I know that that the ACK bit will be driven by the receiver of the CAN message. I'm wondering what would the situation be if you have multiple nodes listening to the same message. How would you confirm if all the nodes have received the message, since the ACK bit will only need to be driven by one of the nodes.
2 Answers
If by "received" you mean "the CAN controller accepted it and passed it on to the software" - this is provided for by the workings of the protocol.
If any receiver (or indeed the transmitter) notices an error in the message on the bus (for example some framing issue, a bit stuff error, or the CRC doesn't match etc.) then it will create an error frame, and no-one will accept the message - and it will then be retransmitted automatically by the transmitter who sent it. So, even if there was some bizarre noise affecting only one small part of the bus, if even one receiver spots an error, everyone will throw the message away. Note that this even occurs if the node spotting the error is not configured to accept the particular ID - this filtering happens only after the message is accepted by the lower level hardware.

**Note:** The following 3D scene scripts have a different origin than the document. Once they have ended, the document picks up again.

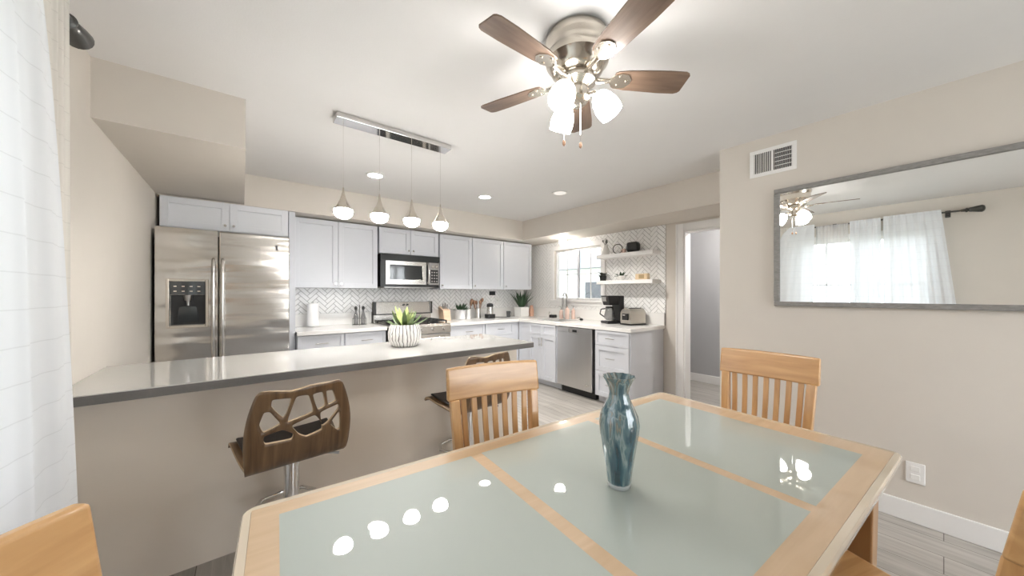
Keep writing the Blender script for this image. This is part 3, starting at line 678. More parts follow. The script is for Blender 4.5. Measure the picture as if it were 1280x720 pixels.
# sink-side things
t = thing('soap_pump', 'dark sponge caddy with a small pump left of the faucet', 'soap pump', (3.91, 3.88, .912))
bx(-.05, .04, -.05, .05, 0, .05).build('caddy', 'black', t, bevel=.015, seg=3)
MB().tube([(0, .075, 0), (0, .075, .07), (0, .075, .09), (-.03, .075, .095)], [.014, .013, .005, .004], 8).build('pump', 'chrome', t, smooth=True)
def bottle(label, x, y, h, r):
    t = thing('soap_bottle', label, 'bottle', (x, y, .912))
    MB().lathe([(r, 0), (r, h * .75), (r * .9, h * .82), (r * .35, h * .88), (r * .35, h)], seg=18).build('bottle', 'copper_glass', t, smooth=True)
    MB().tube([(0, 0, h), (0, 0, h + .03), (-.035, 0, h + .036)], [.006, .005, .005], 8).build('pump_head', 'steel_dark', t, smooth=True)
bottle('pink amber soap bottle left of the faucet base', 3.83, 3.63, .15, .030)
bottle('tall rose-coloured soap bottle right of the faucet base', 3.86, 3.535, .19, .032)
bottle('slim rose-coloured soap bottle, furthest right by the sink', 3.93, 3.475, .17, .028)
t = thing('dish_brush', 'small dark dish brush on the counter right of the sink', 'brush', (3.86, 3.26, .912))
MB().lathe([(.025, 0), (.028, .018), (.012, .03)], seg=16).build('bristle_head', 'black', t, smooth=True)
MB().tube([(0, 0, .026), (.02, .05, .036), (.03, .11, .02)], .006, 8).build('handle', 'bronze', t, smooth=True)
# coffee maker
t = thing('coffee_maker', 'black drip coffee maker with glass carafe beside the toaster', 'coffee maker', (3.80, 2.68, .912), R(-112))
bx(-.09, .09, -.13, .11, 0, .035).build('base', 'black', t, bevel=.01)
MB().lathe([(.062, 0), (.062, .006), (.01, .008)], (0, -.05, .035), 20).build('hot_plate', 'steel', t, smooth=True)
bx(-.09, .09, .04, .11, .035, .36).build('tower', 'black', t, bevel=.01)
MB().hexa([(-.07, -.10, .235), (.07, -.10, .235), (.07, .04, .235), (-.07, .04, .235), (-.09, -.13, .36), (.09, -.13, .36), (.09, .04, .36), (-.09, .04, .36)]).build('brew_basket', 'black', t, bevel=.006)
bx(-.05, .05, -.1335, -.118, .285, .345).build('front_panel', 'steel', t, bevel=.002)
o = MB().lathe([(.045, 0), (.066, .02), (.07, .06), (.055, .12), (.045, .14), (.05, .152)], (0, -.05, .045), 26).build('carafe', 'carafe', t, smooth=True)
MB().lathe([(.052, 0), (.05, .02), (.01, .026)], (0, -.05, .198), 20).build('carafe_lid', 'black', o, smooth=True)
MB().tube([(-.05, -.08, .19), (-.10, -.115, .18), (-.11, -.125, .12), (-.065, -.08, .075)], .009, 8).build('carafe_handle', 'black', o, smooth=True)
# toaster
t = thing('toaster', 'rounded champagne steel two-slice toaster nearest the counter end', 'toaster', (3.82, 2.40, .914), R(-8))
prof = [(-.085, .0), (.085, 0)] + [(.085, .10)] + [(.085 * cos(a), .12 + .07 * sin(a)) for a in [pi * k / 14 for k in range(1, 14)]] + [(-.085, .10)]
MB().prism([(p[0], p[1] + .015) for p in prof], lambda u, v: (-.135, u, v), lambda u, v: (.135, u, v)).build('shell', 'toaster', t, bevel=.008, seg=3)
bx(-.137, .137, -.087, .087, 0, .015).build('base', 'black', t, bevel=.004)
MB().box(-.105, .105, -.035, -.012, .198, .206).box(-.105, .105, .012, .035, .198, .206).build('bread_slots', 'black', t)
bx(-.150, -.136, -.045, .045, .06, .14).build('lever_panel', 'black', t, bevel=.004)
bx(-.170, -.150, -.02, .02, .115, .13).build('lever', 'steel', t, bevel=.004)
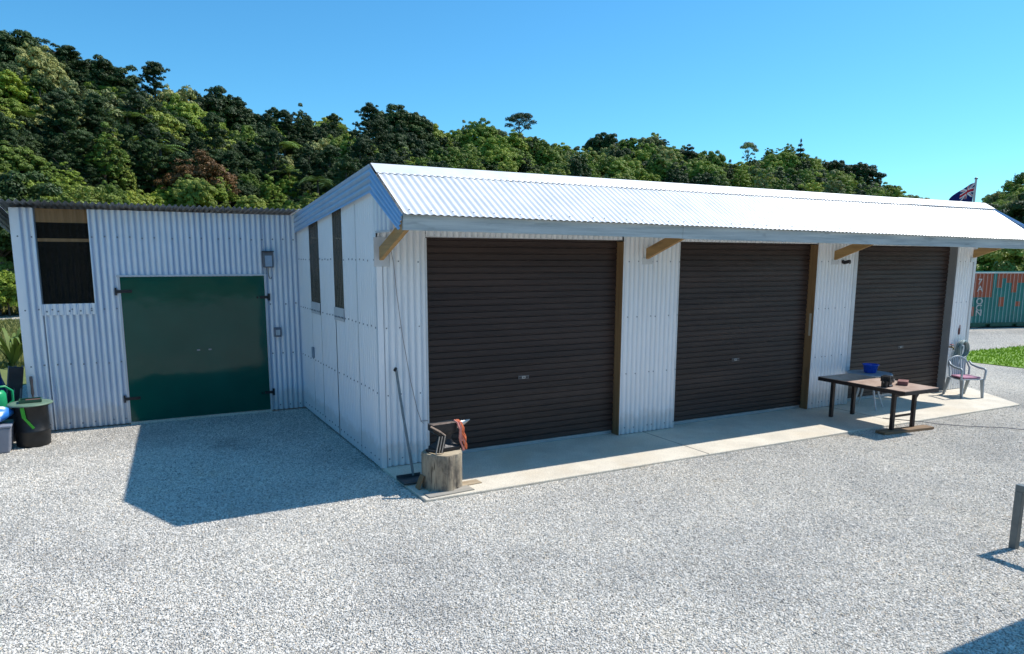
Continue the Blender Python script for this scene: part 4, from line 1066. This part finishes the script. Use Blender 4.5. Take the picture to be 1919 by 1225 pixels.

The exception to this would be if the node that notices the error has gone into an Error Passive state - due to seeing too many errors. In this case, its error frame would include a "Passive Error Flag"(which is only made of recessive bits, so no-one sees it!). In this case, the other nodes (which did not see the error) would not be notified of this.
This is done to stop nodes with bad connections (for example) stopping the whole bus working. It is a corner case, when something else has already gone wrong, but is worth considering if your system is critical and you wish to consider the case of multiple independent failures.
This is handled by the higher level protocol layer. Usually CAN is regarded to be so robust that you don't need to worry about individual messages getting lost. It also utilizes collision avoidance. Network supervising nodes rather tend to check if every node on the bus that should be there is present, and leave it at that.
Common strategies is to have each node send out a "boot-up" message when it is up and running, or to have each node report in at regular intervals (sometimes called "heartbeat"). In some cases it might make sense to implement a manner of handshaking, by having the receiver respond with another message. Some protocols also utilize the RTR bits of the CAN frame for this purpose: to send out an empty request frame for a certain type of data, after which the receiver responds with a data frame with the same identifier as the RTR frame.